The Short Answer
Conagra Brands stock (CAG) is doubtful, and often classified as non-compliant, at most major Islamic screening platforms. Conagra is a US packaged-food company with a portfolio that includes Healthy Choice, Marie Callender's, Banquet, Hunt's, Slim Jim, Birds Eye, Reddi-wip, Duncan Hines, Orville Redenbacher's, and many others.
The packaged-food business is permissible at the activity level. The Sharia concerns are twofold: meaningful revenue from pork and non-halal meat products (Slim Jim, Banquet, other meat-containing brands), and elevated debt from the 2018 Pinnacle Foods acquisition that pushed the debt-to-market-cap ratio above the 33% Sharia threshold.
Sharia Screening Methodology
Islamic scholars use several criteria to screen stocks:
- Business activity screen: Is the company's primary business halal?
- Debt ratio: Total debt / market cap must be under 33%
- Interest income: Interest income / total revenue must be under 5%
- Haram revenue: Revenue from haram sources must be under 5%
- Receivables ratio: Total receivables / total assets must be under 49–70% (varies by board)
Conagra's Business Activity
Conagra's portfolio is organized across:
- Refrigerated and frozen: Banquet, Healthy Choice, Marie Callender's, Birds Eye, P.F. Chang's, Reddi-wip, Frontera
- Grocery and snacks: Hunt's, Slim Jim, Duncan Hines, Orville Redenbacher's, Chef Boyardee, Vlasic, Wishbone
- International: Selected brands sold in Canada, Mexico, and other markets
- Foodservice: Branded and private-label products sold to restaurants and institutions
A meaningful share of revenue is tied to pork and non-halal meat products.
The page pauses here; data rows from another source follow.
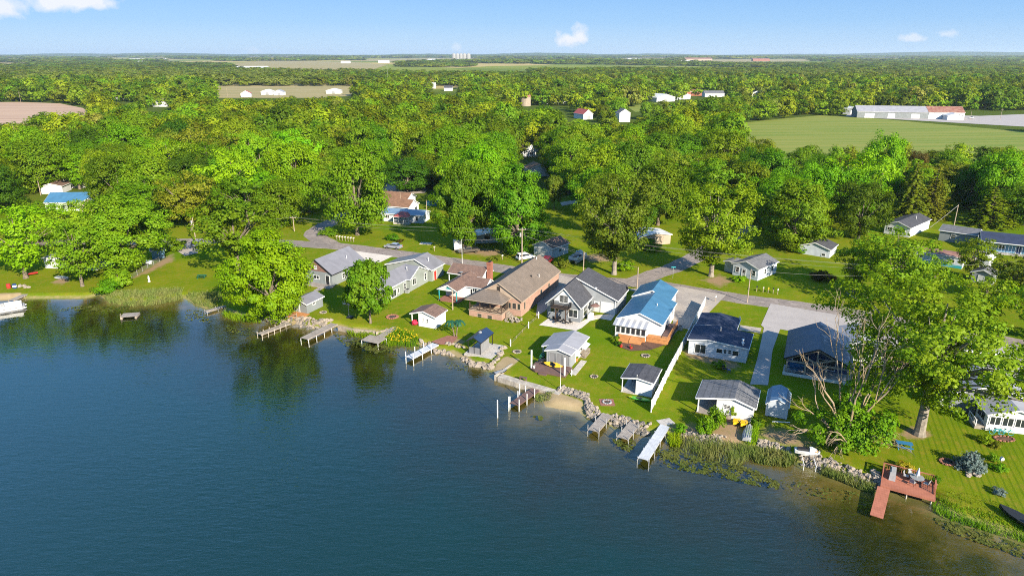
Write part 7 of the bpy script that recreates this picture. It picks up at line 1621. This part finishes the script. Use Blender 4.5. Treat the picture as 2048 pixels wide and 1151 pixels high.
def pot(label, px, py, z, m='red_paint', fl='petal_red', s_=1.0):
    x, y = G(px, py, z); e = empty('flower_pot', label, 'flower pot', (x, y, z)); mb = MB(); mb.lathe((0, 0, 0), [(.2 * s_, 0), (.3 * s_, .4 * s_)], 10, m); mb.build('pot', e); mb = MB(); rr = random.Random(int(px * 7))
    for i in range(7): mb.rock((rr.uniform(-.2, .2) * s_, rr.uniform(-.2, .2) * s_, .45 * s_ + rr.uniform(0, .15)), .11 * s_, fl if i % 2 else 'leaf_green', rr)
    mb.build('flower', e)
pot('red flower pot left of the orange steps', 1242, 694, 0); pot('red flower pot right of the orange steps', 1262, 697, 0); pot('orange storage tub beside the grey cabin', 1152.5, 721, .1, 'orange_stain', 'leaf_green', 1.3); pot('small white bucket at the corner of the cabin deck', 1068, 735.5, .33, 'white_plastic', 'white_plastic', .7)
x, y = G(829.5, 645.5, .4); mb = MB(); r_ = random.Random(6)
e = empty('covered_mower', 'mower under a crimson cover in the open bay of the white boathouse', 'mower', (x, y, 0), R(-24)); mb.rock((0, 0, .5), .6, 'petal_red', r_, .8); mb.build('cover', e); mb = MB(); mb.cyl((-.4, -.3, .15), (-.4, .3, .15), .15, .15, 8, 'tyre'); mb.build('wheel', e)
x, y = G(1085, 716, .33); e = empty('covered_grill', 'dark green covered grill on the left of the cabin deck', 'grill', (x, y, .33), R(-24)); mb = MB(); mb.rock((0, 0, .5), .55, 'green_paint', r_, .9); mb.build('cover', e); mb = MB(); mb.box(-.3, .3, -.2, .2, 0, .2, 'black_metal'); mb.build('base', e)
table('low dark table on the left part of the cabin deck', (*G(1082, 727, .33), .33), .5, top='black_metal')
chair('dark chair beside the low table on the cabin deck', (*G(1090, 724, .33), .33), 2.2, 'black_metal', 'black_metal')
x, y = G(1046.5, 759, .06); e = empty('bench', 'small dark bench on the concrete sea wall', 'bench', (x, y, .06), R(-24)); mb = MB(); mb.box(-.6, .6, -.25, .25, .4, .46, 'brown_deck'); mb.build('seat', e)
for s_ in (-.5, .5): mb = MB(); mb.box(s_ - .04, s_ + .04, -.22, .22, 0, .4, 'brown_deck'); mb.build('leg', e)
x, y = G(1002, 743, .0); e = empty('jon_boat', 'dark flat boat pulled up on the small sandy beach', 'rowing boat', (x, y, -.2), R(38)); mb = MB(); hull(mb, 2.4, .9, .3, 'black_metal', 'grey_metal'); mb.build('hull', e); mb = MB(); mb.box(-.2, .1, -.35, .35, .22, .28, 'grey_metal'); mb.build('seat', e)
x, y = G(298.5, 563); e = empty('garden_statue', 'small white statue on the left lawn beside the wire fence', 'statue', (x, y, 0)); mb = MB(); mb.lathe((0, 0, 0), [(.3, 0), (.26, .2), (.14, .3), (.2, .7), (.22, 1.0), (.1, 1.15), (.14, 1.3), (.03, 1.45)], 10, 'white_plastic'); mb.build('figure', e)
x, y = G(18, 576); e = empty('barrel', 'red drum on the left shore patio', 'barrel', (x, y, 0)); mb = MB(); mb.lathe((0, 0, 0), [(.4, 0), (.43, .5), (.4, 1.0)], 12, 'red_paint'); mb.build('body', e); x, y = G(30, 576); e = empty('barrel', 'blue and white drum on the left shore patio', 'barrel', (x, y, 0)); mb = MB(); mb.lathe((0, 0, 0), [(.4, 0), (.43, .5), (.4, 1.0)], 12, 'navy_paint'); mb.build('body', e); mb = MB(); mb.lathe((0, 0, .35), [(.445, 0), (.445, .35)], 12, 'white_paint'); mb.build('band', e)
boulders([(38, 578), (58, 578)], 4, .4, .6, '', 'on the left shore patio', 'stone')
x, y = G(63, 551); e = empty('kayak', 'red kayak leaning behind the thick pale trunk at the left', 'kayak', (x, y, .3), R(30)); mb = MB(); hull(mb, 2.6, .8, .4, 'red_paint', 'red_paint', 1.5); mb.build('hull', e)
x, y = G(852, 487); e = empty('septic_lid', 'pale concrete slab lid in the lawn across the road', 'lid', (x, y, 0), R(-10)); mb = MB(); mb.box(-1.6, 1.6, -1.0, 1.0, -.1, .12, 'concrete'); mb.build('slab', e); mb = MB(); mb.lathe((0, 0, .12), [(.3, 0), (.3, .04)], 10, 'grey_metal'); mb.build('cover', e)
x, y = G(867, 409); e = empty('above_ground_pool', 'turquoise round pool in shade beyond the rusty brown gables', 'pool', (x, y, 0)); mb = MB(); mb.lathe((0, 0, 0), [(2.6, 0), (2.6, 1.1), (2.4, 1.1), (2.4, 1.0)], 22, 'blue_paint'); mb.build('wall', e); mb = MB(); mb.lathe((0, 0, .95), [(2.39, 0), (.01, .001)], 22, 'teal_paint'); mb.build('water', e)
for i, (px, py, m_) in enumerate(((1448, 742, 'black_metal'), (1457, 744, 'navy_paint'))): chair(['black garden chair on the bungalow lawn', 'blue garden chair on the bungalow lawn'][i], (*G(px, py), 0), .5 + i, m_, m_)
x, y = G(2000, 932); e = empty('birdhouse', 'little white birdhouse on a stake on the right lawn', 'birdhouse', (x, y, 0)); mb = MB(); mb.cyl((0, 0, 0), (0, 0, .9), .03, .03, 6, 'pole_wood'); mb.build('stake', e); mb = MB(); mb.prism([(-.2, -.15, .9), (.2, -.15, .9), (.2, -.15, 1.2), (0, -.15, 1.4), (-.2, -.15, 1.2)], (0, .3, 0), 'white_paint'); mb.build('box', e)
x, y = G(1562, 844); e = empty('plank', 'pale plank lying in front of the gambrel shed', 'plank', (x, y, .05), R(-6)); mb = MB(); mb.box(-1.2, 1.2, -.1, .1, 0, .06, 'white_paint'); mb.build('board', e)
x, y = G(1990, 862); e = empty('flower_bed', 'oval brick edged bed in front of the sunroom', 'flower bed', (*G(2008, 877), 0)); mb = MB(); rr = random.Random(2)
for i in range(16): mb.rock((1.2 * math.cos(i * .393), .7 * math.sin(i * .393), .05), .2, 'terracotta', rr, .6)
mb.build('edging', e); mb = MB(); mb.lathe((0, 0, .01), [(1.1, 0), (.1, .08)], 14, 'mulch', 1, .6); mb.build('soil', e)
e = empty('flower_bed', 'small stone mound below the blue dwarf spruce', 'flower bed', (*G(1943, 948), 0)); mb = MB()
for i in range(22): mb.rock((rr.uniform(-.8, .8), rr.uniform(-.5, .5), rr.uniform(0, .2)), .22, 'stone' if i % 3 else 'pale_stone', rr, .7)
mb.build('stones', e)
x, y = G(1318, 838); 

# ------------------------------------------------------------------ air
m, ns, ls = nt('haze')
o = ns.new('ShaderNodeOutputMaterial'); v = ns.new('ShaderNodeVolumePrincipled'); ls.new(v.outputs[0], o.inputs['Volume'])
v.inputs['Color'].default_value = (.74, .88, 1, 1); v.inputs['Density'].default_value = .000045; v.inputs['Anisotropy'].default_value = .2
hb = MB(); hb.box(-24000, 24000, -420, 21000, -7, 135, 'haze'); tag(hb.build('haze'), kind='stuff')
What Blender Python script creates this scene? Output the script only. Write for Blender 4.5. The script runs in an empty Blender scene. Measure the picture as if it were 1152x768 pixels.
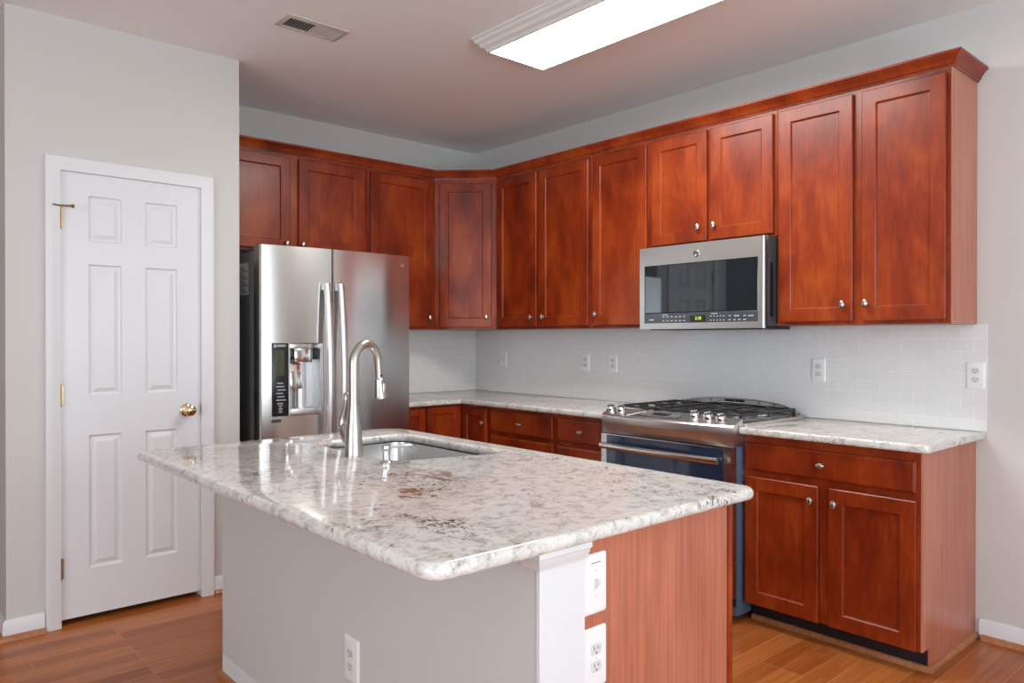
import bpy, bmesh, math, random
from mathutils import Vector, Matrix
random.seed(7)
R = math.radians
S = bpy.context.scene
COL = S.collection

# ------------------------------------------------------------------ camera, world, light
cam = bpy.data.cameras.new('camera'); cam.sensor_width = 36.0; cam.lens = 841.5/1152*36
cam.clip_start = 0.05; cam.clip_end = 100
camo = bpy.data.objects.new('camera', cam); COL.objects.link(camo)
camo.location = (4.681, -3.744, 1.326); camo.rotation_euler = (R(90-0.255), 0, R(48.5756))
S.camera = camo
S.view_settings.view_transform = 'Standard'; S.view_settings.look = 'None'
S.view_settings.gamma = 1.0; S.view_settings.use_curve_mapping = False
S.view_settings.exposure = 0.0
S.cycles.use_denoising = True
S.cycles.max_bounces = 10; S.cycles.diffuse_bounces = 6; S.cycles.glossy_bounces = 6
S.cycles.sample_clamp_indirect = 8.0
S.cycles.caustics_reflective = False; S.cycles.caustics_refractive = False
W = bpy.data.worlds.new('sky'); S.world = W; W.use_nodes = True
W.node_tree.nodes['Background'].inputs[0].default_value = (0.86, 0.93, 1.0, 1)
W.node_tree.nodes['Background'].inputs[1].default_value = 2.5
WIN = []   # window openings: (centre, normal into room, width, height, watts)

def window_light(name, loc, rot, sx, sy, watts, col=(0.80, 0.92, 1.0)):
    l = bpy.data.lights.new(name, 'AREA'); l.shape = 'RECTANGLE'; l.size = sx; l.size_y = sy
    l.energy = watts; l.color = col
    o = bpy.data.objects.new(name, l); COL.objects.link(o); o.location = loc; o.rotation_euler = rot
    return o
RX, FY, HX, H = 6.5, -8.0, -3.0, 2.794      # far walls of the room behind the camera, ceiling height
# daylight coming through the two window openings behind the camera
window_light('daylight_right', (RX+0.12, -2.9, 1.45), (R(90+28), 0, R(90)), 3.4, 2.2, 90)
window_light('daylight_front', (4.6, FY-0.12, 1.45), (R(90+28), 0, R(0)), 3.4, 2.2, 128, (0.74, 0.88, 1.0))

# ------------------------------------------------------------------ materials
def mat(name, col=(.8,.8,.8), rough=.5, metal=0.0, **kw):
    m = bpy.data.materials.new(name); m.use_nodes = True
    b = m.node_tree.nodes['Principled BSDF']
    b.inputs['Base Color'].default_value = (*col, 1); b.inputs['Roughness'].default_value = rough
    b.inputs['Metallic'].default_value = metal
    for k, v in kw.items():
        b.inputs[k.replace('_', ' ')].default_value = v
    return m
def N(m, t, **kw):
    n = m.node_tree.nodes.new(t)
    for k, v in kw.items():
        if k in n.inputs: n.inputs[k].default_value = v
        else: setattr(n, k, v)
    return n
def L(m, a, b): m.node_tree.links.new(a, b)
def P(m): return m.node_tree.nodes['Principled BSDF']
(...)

Why CAG Is Doubtful or Non-Compliant
1. Pork and Non-Halal Meat Exposure
Slim Jim is a pork-and-beef meat-snack brand and is one of Conagra's top-performing brands. Banquet frozen meals include pork and non-halal meats. Other Conagra brands include non-halal animal products. The pork exposure is direct and material.
2. Elevated Debt from the Pinnacle Foods Acquisition
The 2018 Pinnacle Foods acquisition was financed largely with term-loan debt, which pushed the debt-to-market-cap ratio above the 33% Sharia threshold for an extended period. The company has been deleveraging more slowly than some packaged-food peers. Verify the current ratio at your preferred screening platform.
3. Alcohol as an Ingredient
Some Conagra sauces, marinades, and cooking products use alcohol as an ingredient (cooking wine, marinades). The revenue share is small but Sharia advisory boards differ on how to treat alcohol-containing food products.
4. Minor Interest Income
Conagra earns modest interest income on cash reserves and pays a meaningful dividend. Scholars require purification of approximately 1–2% of dividends — a small adjustment that can be donated to charity. However, the larger qualitative concern is the pork exposure rather than interest income.
Financial Ratios (2025)
Based on Conagra's most recent financial statements:
- Total Debt / Market Cap: Above the 33% Sharia threshold at most points in recent years — verify current ratio ⚠️
- Interest Income / Revenue: Under 5% ✅
- Haram Revenue: Material pork and non-halal meat exposure — likely above 5% ❌
- Business Activity Screen: Failing at strict boards due to pork exposure ❌
Verdict from Major Screening Agencies
Conagra stock screens as non-compliant (haram) or doubtful:
- Zoya App — Often Non-Compliant due to pork exposure ❌
- MSCI Islamic criteria — Often does not meet criteria ❌
- Strict Sharia advisory boards — Non-compliant on both qualitative (pork) and financial (debt) grounds ❌
- Permissive Sharia advisory boards — May treat as doubtful with purification ⚠️
Bottom Line
Conagra Brands (CAG) is doubtful and often non-compliant for Muslim investors. The pork and non-halal meat exposure across Slim Jim, Banquet, and other major brands is material and direct, and the elevated debt from the Pinnacle Foods acquisition has historically pushed the financial screen above the 33% Sharia threshold. Both screens push CAG toward non-compliant at most major Sharia advisory boards.
Muslim investors who want exposure to consumer staples should consider packaged-food companies with cleaner product mixes — beverage and snack companies without pork exposure, or producers whose meat business is halal-certified or geographically segregated.